Joe Davidson

Monterey Trail football is low in numbers, high in achievement

It was Labor Day, and T.J. Ewing was in his element – leading, instructing, encouraging.

At Monterey Trail High School, Ewing, who launched the program when the school opened on Power Inn Road in 2004, continues to prove small rosters can achieve big things.

Ewing, a barrel-chested 45-year-old San Mateo native, is known to coach his players hard and hug them even harder. Labor Day’s practice included a lot of heavy lifting. Players engaged in a hitting drill, and the one who lost had to give the teammate a piggyback ride to midfield and back.

“Much better than sprints or gassers,” Ewing said with a laugh. “We like to mix in a little fun here. Football is serious enough as it is. Piggybacks are fun. Look at those guys. We’re a goofy program. We’re not a conventional high school team, and we like that.”

Unconventional in that the Mustangs compete for championships despite rosters of 25 to 28 players when most successful programs have twice as many. Unconventional in that the Mustangs are one of the few teams in the state to use the run-heavy veer. And unconventional in that after touchdowns the Mustangs generally go for two points – a running play – late in games to force tempo, having beaten Folsom, Elk Grove and other ranked opponents this way in recent years.

Led by a punishing running game and an equally punishing defense, Monterey Trail, with 28 players this season, is 2-0 and ranked No. 12 in The Sacramento Bee’s Top 20. The Mustangs have beaten Wilcox of Santa Clara 40-14 and Del Campo 48-21.

Ewing said he can explain the small rosters, the norm throughout his tenure, which had a humble start (an 18-game losing streak his first two seasons) before a swift rise to prominence (a Sac-Joaquin Section Division I title-game appearance in 2009, a section championship in 2010 and a section semifinal berth in 2014). Football is a grind, he said, not a pleasure ride – piggybacks or otherwise.

“Football is hard work, but it offers 10,000 rewards,” Ewing said. “You’ve got to sacrifice and suffer to excel. We’ve suffered and sacrificed here, and we’ve grown from it. This is how life is. You can’t learn, can’t get better, if things are easy. So we coach them up, love them up and go for it.”

Ewing paused, scanning the field of players, before continuing.

“We’re OK with the numbers we have,” he said. “This is normal for us. We’ll always keep a kid who gives us great effort. We won’t beg kids to come out, especially since this is a violent sport. You’ve got to want to play this sport. It’s not for everyone. And the intimacy of a small classroom is ideal for teaching, and football is teaching.”

Ewing’s primary lessons are to care, be prepared and be in shape. The Mustangs anticipated passes from Del Campo, and Bishop Brown and William Madsen returned interceptions for touchdowns.

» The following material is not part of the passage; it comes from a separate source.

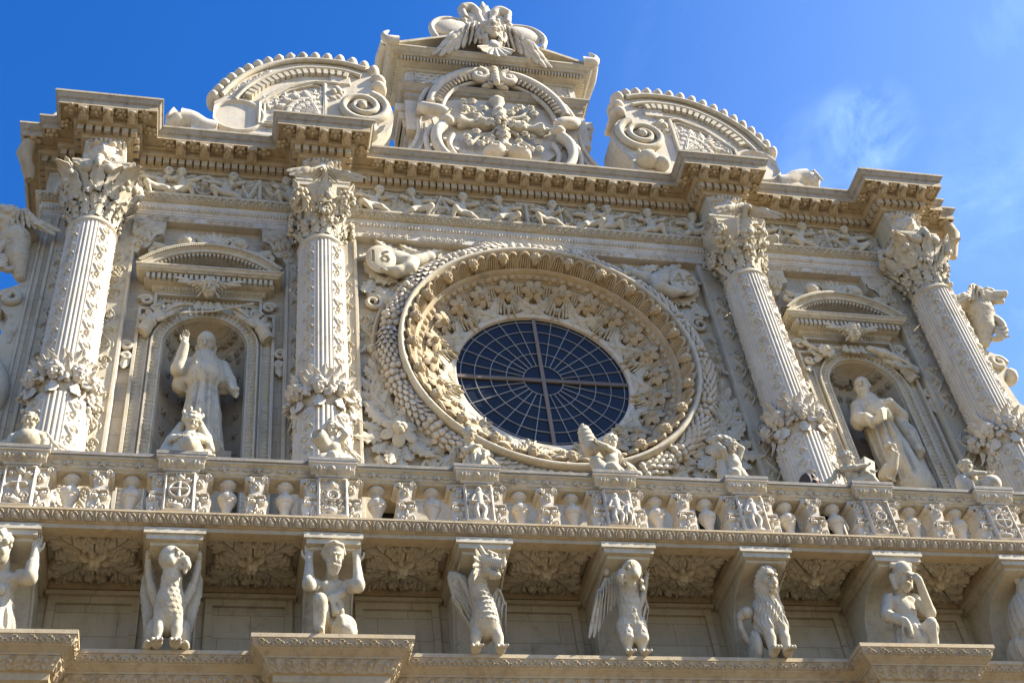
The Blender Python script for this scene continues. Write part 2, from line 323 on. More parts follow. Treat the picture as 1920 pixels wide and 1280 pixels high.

And the Mustangs pride themselves on conditioning.

“Coach Ewing runs us to death in practices,” Brown said. “We don’t cut guys. Our workouts are so rigorous that guys cut themselves. If you can’t roll with us during practice, how can you roll with us during games?”

Quarterback Robert Holt is a three-year varsity starter who also excels in the secondary. He plays four sports because “it’s the thing to do.”

“I love being a Mustang and want to be as involved as I can,” said Holt, a 3.5 student who wants to study kinesiology in college. “It’s all about work here. And it starts with coach Ewing. He’s the wild one, the fun one. He can be harsh, then joke, then harsh again, and then finish with a joke. He’s the reason we’re successful, why we believe in ourselves.”

Ewing was a standout lineman in at Aragon High School in San Mateo, College of San Mateo and Eastern Washington.

He coached San Mateo High to the 2003 Central Coast Section Division III championship, a game watched by Terry Chapman, the incoming principal at Monterey Trail who was looking for a unique coach to help creature a culture. Chapman was principal at the school until his retirement in 2007, though he’s back on an interim basis.

“I wanted a coach who would understand our community and be able to associate and mix with them, and we found him,” Chapman said. “I was convinced he was our guy. He’s big on life skills. The school culture is important to T.J. and he really enhances and insists on an inclusive and progressive culture where kids feel good, comfortable and safe.”

Ewing lives for this, saying, “This is family here. I bring my three young kids out to practice, all this open space, and they love it. They run, hit the bags, hit each other. It’s football, and it’s fun.”